Quotes from this essay:
Hegemony is maintained in large part through institutions (marriage, workplace, schools, military, etc) that educate people to accept and identify with the dominant assumptions, values, roles, and consciousness of their society and oppressors. The success of hegemony can often be measured by the inability of the oppressed to envision new alternatives—that somehow our misery is natural or even justified. Luckily, the hegemonic power of privileged groups has its limits. Despite our intense socialization, we still have the ability as human beings to question our circumstances and build alternatives.
Living in a gentrified apartment, buying $495 shoes, getting married, and hiring an immigrant nanny are all presented as the embodiment of feminist liberation.
Informed by liberal feminism, the show celebrates women who assume powerful positions within dominant institutions. The individual women who enter these elite spaces are presented as the natural champions of women’s rights.
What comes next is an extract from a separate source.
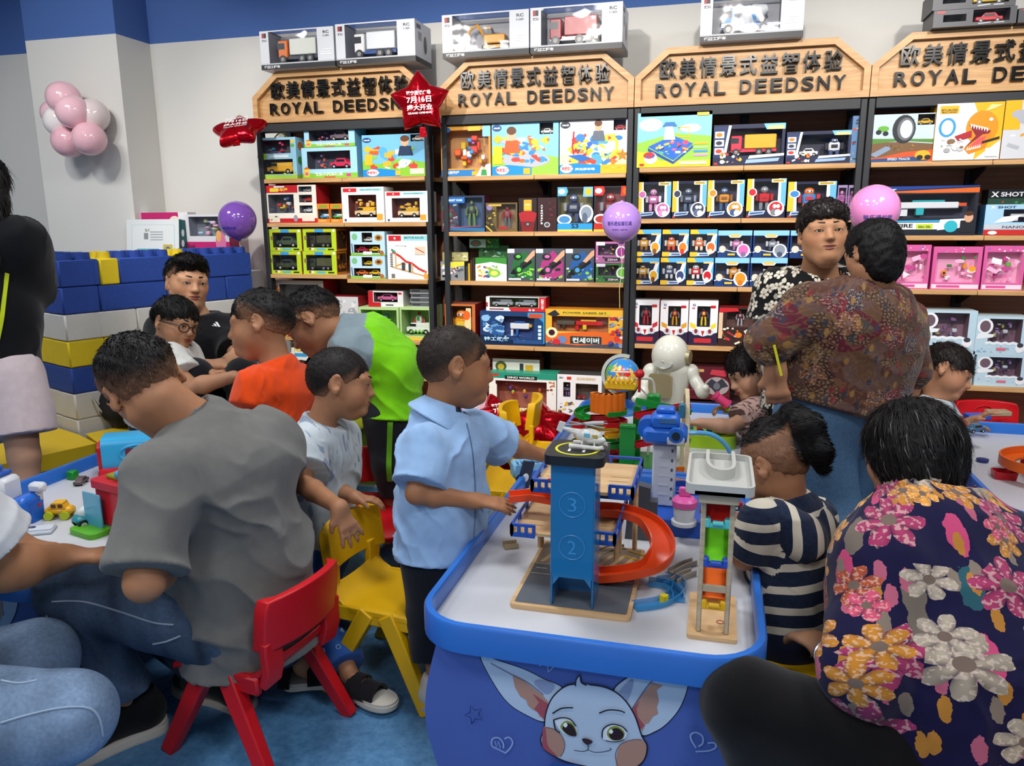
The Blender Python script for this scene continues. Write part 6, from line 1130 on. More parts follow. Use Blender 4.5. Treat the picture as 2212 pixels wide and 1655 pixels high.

Radical social movements must challenge one of the most unquestioned assumptions of liberal movements: that inclusion into dominant institutions is in and of itself social liberation. Amidst military and prison scandals of systemic rape and torture, not to mention multiple US wars overseas, the inclusion of women, people of color, LGBTQ folks, and undocumented youth into extremely misogynistic, racist, and capitalist institutions, such as corporations, the military, and police, has life and death consequences.